CIDADE DO VATICANO, terça-feira, 7 de fevereiro de 2006 (ZENIT.org).- Após o assassinato de um sacerdote católico na Turquia, segundo os primeiros indícios no contexto do protesto pela publicação de charges sobre Maomé, o jornal da Santa Sé propõe um exame de consciência sobre a liberdade de expressão e liberdade à ofensa dos sentimentos religiosos.
Esta análise, afirma «L’Osservatore Romano», deveria envolver todos os meios de comunicação e todos os países, citando explicitamente o caso da Espanha, onde um espetáculo teatral ridiculariza o Papa, ameaça os católicos e incita à apostasia, ou onde um programa de televisão explicou «Como cozinhar um crucifixo».
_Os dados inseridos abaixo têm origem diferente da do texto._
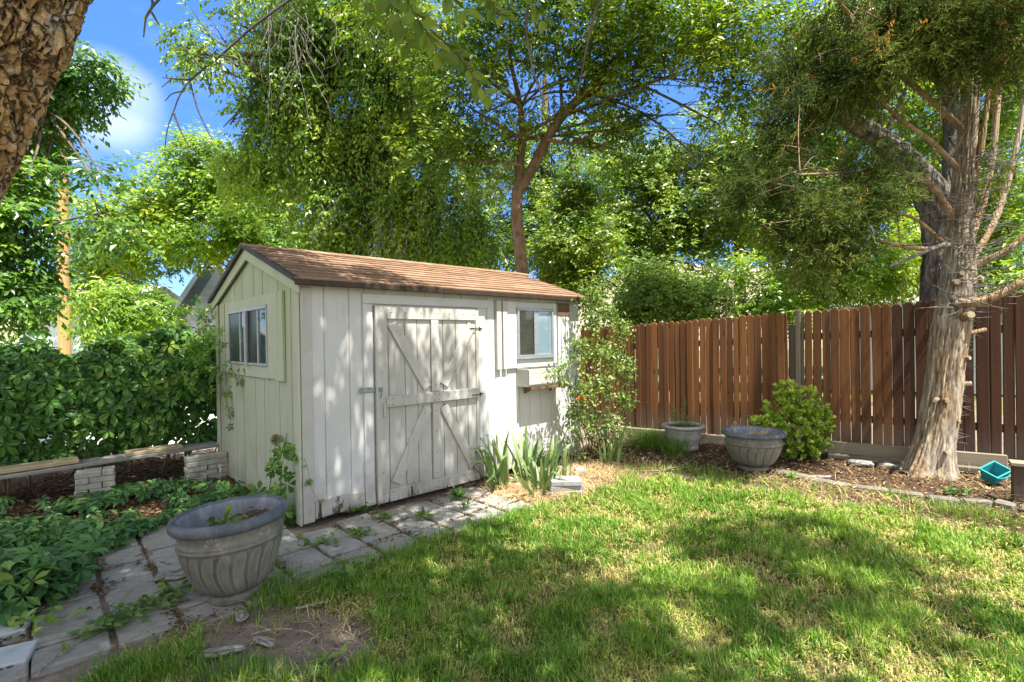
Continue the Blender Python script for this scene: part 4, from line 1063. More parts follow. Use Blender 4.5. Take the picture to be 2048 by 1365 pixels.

«É lícito, em nome da liberdade de pensamento, ferir o sentimento religioso de quem pertence a uma determinada confissão? Onde começa o direito de expressão e onde começa a ofensa às convicções interiores dos demais?», pergunta Francesco M. Valiante, na edição italiana de 6-7 de fevereiro do jornal.
«Qual é a fronteira entre sátira e escárnio, entre ingênuo e ultraje, entre ironia e blasfêmia?», segue perguntando o autor como parte deste exame de consciência.
Trata-se de um debate, reconhece, entre quem «invoca o direito a caricaturar a Deus» e quem considera as charges como «um erro», «uma provocação», «uma difamação», «um ato blasfemo».
«Na questão se mesclam e, em ocasiões, confundem-se níveis diferentes: o jurídico, o cultural e o ético», constata.
«Não há dúvida de que o direito a manifestar o próprio pensamento e o direito a professar livremente uma religião formam parte a pleno título dos direitos humanos fundamentais e irrenunciáveis universalmente reconhecidos» desde há 60 anos pela Declaração Universal dos Direitos do Homem.
Ao mesmo tempo, acrescenta, «é indubitável que toda genuína expressão do primeiro destes direitos encontra na plena e integral realização do segundo um limite, por chamá-lo, de algum modo, natural».
«A tão louvada “laicidade” da sociedade moderna não deveria encontrar um dos pontos cardeais de referência precisamente na compreensão e no respeito das convicções do “outro”, ainda que sejam diferentes e antiéticas das próprias?», pergunta o autor do artigo.
«Que progresso social, que meta civil supõe ridicularizar os símbolos da fé de um crente, independentemente da religião à qual pertence?».
«Não estamos falando, como é óbvio, da crítica legítima, da polêmica argumentada, da dissensão expressa inclusive de maneira radical --declara o texto--. Nenhuma Igreja ou confissão pode pretender privilégios e imunidade».
«Mas pode, e mais, deve exigir respeito quando estão em jogo a verdade e a dignidade de uma experiência como a religiosa, que pertence à dimensão mais íntima e fundamental da pessoa humana», citando depois outras, como a familiar.
O artigo define a função pedagógica e moral da sátira com o antigo provérbio latino «castigat ridendo mores» (castigue os costumes rindo).
O texto louva a sátira, por exemplo, «quando fustigou os maus costumes e denunciou as injustiças de toda época, desmascarando a idolatria dos “poderosos”, desnudando-a desse ar sacro e artificioso que com freqüência escondia os vícios e a corrupção».
Mas isto, acrescenta, não tem nada a ver com as «baixas posturas “sacrílegas”. Quando ignora os valores e os símbolos do religioso, do que é sagrado em sentido e indefectível, perde inevitavelmente sua natureza e sua função».
«Ao ficar privada de toda finalidade crítica ou educativa, converte-se em mera agressão. Transforma-se em vulgaridade gratuita», denuncia.
E no caso das charges de Maomé ou das blasfêmias contra o crucifixo na Espanha, segundo o jornal, não fica claro «o valor artístico e cultural, ou simplesmente “satírico”».
«Fica obscura inclusive sua pretensão de ser uma expressão de liberdade ou de “laicidade”. Mas, neste caso, infelizmente, o sentido comum tem pouco a ver. Ante a vulgaridade, ante o insulto e a blasfêmia, a inteligência da razão se vê obrigada a claudicar».
O artigo conclui constatando que o sucedido na Espanha não parece «que tenha suscitado particular desdém na opinião pública. Contudo, entre os excessos do ruído mediático e o silêncio condescendente --reconhece--, fica a dignidade ofendida, a consciência ferida».
«Nessa Cruz --sinal por excelência do Amor universal-- profanada por uma repugnante mescla de miséria e obscenidade, fica agravada e cravada toda a humanidade», assegura.